Bad Winter is a sobering moment before Ladies and Gentlemen takes us back to the 1970s. It’d be nice to see more gender equality being preached to kids of today. There are times when I think I’ll gag if I see one more little girl in pink ruffles bearing a teensy pink backpack, but at least I’m not the only one who hopes she’ll get over it.
sandi kurtz says
“There are time when I think I’ll gag if I see one more little girl in pink ruffles bearing a teensy pink backpack…”
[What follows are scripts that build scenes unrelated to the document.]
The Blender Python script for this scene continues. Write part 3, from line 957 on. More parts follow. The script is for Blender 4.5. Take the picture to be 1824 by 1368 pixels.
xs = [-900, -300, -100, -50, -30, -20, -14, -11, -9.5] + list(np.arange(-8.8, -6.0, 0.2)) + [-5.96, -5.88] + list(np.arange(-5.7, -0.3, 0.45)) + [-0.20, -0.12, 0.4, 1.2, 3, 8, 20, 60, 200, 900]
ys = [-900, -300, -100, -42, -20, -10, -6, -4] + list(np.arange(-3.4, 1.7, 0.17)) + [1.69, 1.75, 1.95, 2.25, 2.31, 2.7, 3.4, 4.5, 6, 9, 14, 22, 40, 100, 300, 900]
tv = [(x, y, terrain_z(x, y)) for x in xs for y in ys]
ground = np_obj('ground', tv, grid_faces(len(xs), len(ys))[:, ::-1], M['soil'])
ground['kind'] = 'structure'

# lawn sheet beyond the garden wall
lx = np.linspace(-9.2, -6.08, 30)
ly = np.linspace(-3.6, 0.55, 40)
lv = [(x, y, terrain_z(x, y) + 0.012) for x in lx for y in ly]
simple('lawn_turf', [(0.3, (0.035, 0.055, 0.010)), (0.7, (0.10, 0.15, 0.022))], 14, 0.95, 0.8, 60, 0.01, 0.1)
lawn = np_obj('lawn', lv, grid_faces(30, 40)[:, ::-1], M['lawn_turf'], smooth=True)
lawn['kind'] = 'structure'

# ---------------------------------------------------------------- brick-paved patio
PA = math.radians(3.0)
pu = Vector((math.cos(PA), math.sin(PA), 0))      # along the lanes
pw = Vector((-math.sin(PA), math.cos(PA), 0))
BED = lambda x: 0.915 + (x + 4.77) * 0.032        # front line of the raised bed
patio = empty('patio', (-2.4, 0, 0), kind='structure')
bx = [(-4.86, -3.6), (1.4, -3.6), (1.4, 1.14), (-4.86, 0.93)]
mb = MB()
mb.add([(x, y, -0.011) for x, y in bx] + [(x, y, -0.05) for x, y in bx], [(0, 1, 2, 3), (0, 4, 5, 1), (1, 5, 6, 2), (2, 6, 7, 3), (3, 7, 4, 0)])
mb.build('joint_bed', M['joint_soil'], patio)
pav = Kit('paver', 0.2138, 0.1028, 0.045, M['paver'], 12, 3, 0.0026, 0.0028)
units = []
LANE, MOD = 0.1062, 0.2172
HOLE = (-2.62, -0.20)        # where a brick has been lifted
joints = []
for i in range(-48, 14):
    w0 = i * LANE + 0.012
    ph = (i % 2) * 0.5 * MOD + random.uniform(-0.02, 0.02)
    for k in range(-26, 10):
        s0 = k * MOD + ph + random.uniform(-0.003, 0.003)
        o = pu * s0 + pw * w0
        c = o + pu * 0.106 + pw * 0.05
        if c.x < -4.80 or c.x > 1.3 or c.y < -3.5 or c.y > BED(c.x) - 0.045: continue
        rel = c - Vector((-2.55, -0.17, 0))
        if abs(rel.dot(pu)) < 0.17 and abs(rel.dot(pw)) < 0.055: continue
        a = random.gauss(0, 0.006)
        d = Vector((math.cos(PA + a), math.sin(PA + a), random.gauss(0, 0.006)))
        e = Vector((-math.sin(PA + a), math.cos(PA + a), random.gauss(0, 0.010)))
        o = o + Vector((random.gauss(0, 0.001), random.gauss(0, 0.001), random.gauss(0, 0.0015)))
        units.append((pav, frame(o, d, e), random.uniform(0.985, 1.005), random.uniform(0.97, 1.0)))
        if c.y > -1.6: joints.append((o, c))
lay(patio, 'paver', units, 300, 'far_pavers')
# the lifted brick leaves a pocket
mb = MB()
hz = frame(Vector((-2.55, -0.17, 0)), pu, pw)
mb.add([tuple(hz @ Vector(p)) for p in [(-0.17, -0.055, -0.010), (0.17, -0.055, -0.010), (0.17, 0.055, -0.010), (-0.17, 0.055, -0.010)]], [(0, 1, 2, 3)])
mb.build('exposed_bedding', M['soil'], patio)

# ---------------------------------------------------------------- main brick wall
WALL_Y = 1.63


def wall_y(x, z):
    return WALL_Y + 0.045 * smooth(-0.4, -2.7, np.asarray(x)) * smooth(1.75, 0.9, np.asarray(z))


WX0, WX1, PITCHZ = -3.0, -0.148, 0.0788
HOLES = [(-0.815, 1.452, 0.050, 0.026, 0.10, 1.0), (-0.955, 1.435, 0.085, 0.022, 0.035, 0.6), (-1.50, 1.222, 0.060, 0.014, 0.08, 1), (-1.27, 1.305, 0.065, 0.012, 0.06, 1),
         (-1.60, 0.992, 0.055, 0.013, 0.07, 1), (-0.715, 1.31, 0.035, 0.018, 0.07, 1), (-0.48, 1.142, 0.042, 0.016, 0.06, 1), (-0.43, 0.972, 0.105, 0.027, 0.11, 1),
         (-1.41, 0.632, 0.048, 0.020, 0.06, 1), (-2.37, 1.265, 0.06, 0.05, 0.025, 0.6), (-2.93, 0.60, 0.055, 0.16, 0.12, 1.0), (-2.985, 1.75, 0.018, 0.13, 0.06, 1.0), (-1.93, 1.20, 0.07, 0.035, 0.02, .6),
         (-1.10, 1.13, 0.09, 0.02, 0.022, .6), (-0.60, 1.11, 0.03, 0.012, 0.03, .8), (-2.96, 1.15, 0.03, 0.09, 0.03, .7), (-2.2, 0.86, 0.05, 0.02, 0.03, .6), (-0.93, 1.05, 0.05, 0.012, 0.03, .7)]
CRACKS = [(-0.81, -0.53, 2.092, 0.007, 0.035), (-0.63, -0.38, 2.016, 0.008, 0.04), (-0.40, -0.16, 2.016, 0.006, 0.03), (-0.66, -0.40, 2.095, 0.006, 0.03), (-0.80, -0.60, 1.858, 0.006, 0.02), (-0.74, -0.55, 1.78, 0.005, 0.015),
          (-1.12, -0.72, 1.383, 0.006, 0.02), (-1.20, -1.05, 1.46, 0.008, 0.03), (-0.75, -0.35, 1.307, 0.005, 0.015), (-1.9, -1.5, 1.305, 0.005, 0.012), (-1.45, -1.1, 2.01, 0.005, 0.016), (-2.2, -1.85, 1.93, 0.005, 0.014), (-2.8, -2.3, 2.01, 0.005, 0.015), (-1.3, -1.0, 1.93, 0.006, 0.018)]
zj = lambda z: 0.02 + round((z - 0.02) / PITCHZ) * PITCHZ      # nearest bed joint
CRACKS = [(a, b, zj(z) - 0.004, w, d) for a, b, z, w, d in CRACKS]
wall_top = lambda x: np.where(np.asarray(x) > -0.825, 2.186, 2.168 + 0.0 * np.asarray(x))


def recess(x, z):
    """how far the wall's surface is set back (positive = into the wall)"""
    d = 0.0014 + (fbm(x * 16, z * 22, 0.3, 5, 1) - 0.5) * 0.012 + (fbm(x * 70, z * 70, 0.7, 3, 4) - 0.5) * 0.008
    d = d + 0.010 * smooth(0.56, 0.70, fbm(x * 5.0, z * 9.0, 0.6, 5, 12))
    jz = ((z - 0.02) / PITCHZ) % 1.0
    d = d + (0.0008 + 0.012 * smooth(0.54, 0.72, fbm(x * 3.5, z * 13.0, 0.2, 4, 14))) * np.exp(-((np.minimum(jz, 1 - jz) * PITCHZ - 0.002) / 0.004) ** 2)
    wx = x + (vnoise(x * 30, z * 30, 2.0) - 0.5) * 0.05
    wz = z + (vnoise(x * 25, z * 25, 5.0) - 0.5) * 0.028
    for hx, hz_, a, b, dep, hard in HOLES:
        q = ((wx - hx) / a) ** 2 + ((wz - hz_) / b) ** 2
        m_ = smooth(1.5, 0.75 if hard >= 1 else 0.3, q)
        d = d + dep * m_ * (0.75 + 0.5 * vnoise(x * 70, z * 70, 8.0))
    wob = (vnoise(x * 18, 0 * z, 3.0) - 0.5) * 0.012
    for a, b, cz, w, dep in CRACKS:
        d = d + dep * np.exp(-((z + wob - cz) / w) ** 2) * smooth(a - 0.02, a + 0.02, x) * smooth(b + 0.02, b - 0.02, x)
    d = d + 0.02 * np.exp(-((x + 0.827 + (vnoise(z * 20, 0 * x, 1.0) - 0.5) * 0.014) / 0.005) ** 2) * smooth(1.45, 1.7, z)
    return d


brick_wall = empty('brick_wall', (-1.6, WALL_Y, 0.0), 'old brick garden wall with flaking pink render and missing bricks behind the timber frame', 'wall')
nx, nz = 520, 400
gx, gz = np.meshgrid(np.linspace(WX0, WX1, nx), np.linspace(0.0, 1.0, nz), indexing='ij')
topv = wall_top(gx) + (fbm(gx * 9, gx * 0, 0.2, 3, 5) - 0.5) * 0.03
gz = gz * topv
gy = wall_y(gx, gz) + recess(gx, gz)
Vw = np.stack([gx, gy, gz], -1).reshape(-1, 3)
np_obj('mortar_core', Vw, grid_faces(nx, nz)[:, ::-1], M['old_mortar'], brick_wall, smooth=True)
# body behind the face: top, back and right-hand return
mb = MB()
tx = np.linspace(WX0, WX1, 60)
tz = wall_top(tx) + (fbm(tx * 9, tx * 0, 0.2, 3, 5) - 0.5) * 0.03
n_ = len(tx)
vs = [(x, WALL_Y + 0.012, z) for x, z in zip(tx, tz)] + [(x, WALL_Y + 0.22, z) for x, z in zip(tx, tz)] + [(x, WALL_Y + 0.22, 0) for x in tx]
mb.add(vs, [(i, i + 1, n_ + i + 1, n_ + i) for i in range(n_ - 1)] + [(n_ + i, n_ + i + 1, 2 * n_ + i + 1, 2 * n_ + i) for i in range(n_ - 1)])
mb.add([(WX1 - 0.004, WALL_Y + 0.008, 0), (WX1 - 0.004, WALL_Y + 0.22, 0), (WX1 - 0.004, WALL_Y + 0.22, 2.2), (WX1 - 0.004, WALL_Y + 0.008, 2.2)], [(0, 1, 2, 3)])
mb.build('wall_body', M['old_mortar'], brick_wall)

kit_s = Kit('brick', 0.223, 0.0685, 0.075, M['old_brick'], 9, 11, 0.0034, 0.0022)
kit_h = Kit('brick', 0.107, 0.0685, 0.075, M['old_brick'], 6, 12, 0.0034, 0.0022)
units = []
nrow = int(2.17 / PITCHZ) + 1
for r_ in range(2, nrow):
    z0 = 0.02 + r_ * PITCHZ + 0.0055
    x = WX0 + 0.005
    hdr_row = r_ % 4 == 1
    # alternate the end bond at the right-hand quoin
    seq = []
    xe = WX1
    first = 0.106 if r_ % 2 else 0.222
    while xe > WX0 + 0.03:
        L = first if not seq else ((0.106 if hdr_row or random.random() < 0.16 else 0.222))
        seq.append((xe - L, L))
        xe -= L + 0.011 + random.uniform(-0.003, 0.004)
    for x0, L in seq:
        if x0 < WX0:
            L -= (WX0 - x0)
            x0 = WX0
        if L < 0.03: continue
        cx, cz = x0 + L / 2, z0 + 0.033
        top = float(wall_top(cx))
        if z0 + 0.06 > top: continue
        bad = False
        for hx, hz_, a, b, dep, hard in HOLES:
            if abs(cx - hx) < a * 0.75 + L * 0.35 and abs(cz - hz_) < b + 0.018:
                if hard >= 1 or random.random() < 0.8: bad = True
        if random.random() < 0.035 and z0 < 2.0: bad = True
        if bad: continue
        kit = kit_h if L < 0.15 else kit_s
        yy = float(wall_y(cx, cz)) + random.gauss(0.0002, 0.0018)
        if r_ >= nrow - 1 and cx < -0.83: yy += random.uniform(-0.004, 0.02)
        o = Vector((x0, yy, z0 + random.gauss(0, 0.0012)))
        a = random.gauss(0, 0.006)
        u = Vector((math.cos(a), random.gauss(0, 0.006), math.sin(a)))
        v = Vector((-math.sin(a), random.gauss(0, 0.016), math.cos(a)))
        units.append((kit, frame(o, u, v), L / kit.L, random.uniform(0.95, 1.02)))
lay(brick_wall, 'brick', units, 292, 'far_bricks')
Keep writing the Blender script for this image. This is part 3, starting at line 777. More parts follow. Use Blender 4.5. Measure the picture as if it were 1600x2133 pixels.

Yes, but that’s not nearly as irritating as the pink sweat pants with “Princess” embroidered on the seat.
Deborah Jowitt says
That’s what I’d call a mid-third-grade crisis.
Martha Ullman West says
Amen, or perhaps awomen to both of you Deborah and Sandi, and thank you Deborah for making me see Trey’s new work through your eyes. I too think he is “some kind of magician” and I know him well enough (he was resident choreographer at Oregon Ballet Theatre; I’ve been following his career for many years and have spent quite a bit of time in Boise, the last time reporting for a cover story for Dance Magazine) to know that everything he does comes not only from his fertile brain but from his heart. And as a footnote, my four year old grandson adores the recording of Free to Be…
Barbara Palfy says
McIntyre has also been welcomed as a guest choreographer in recent times and nearby places, like here in New Jersey, to our great glee.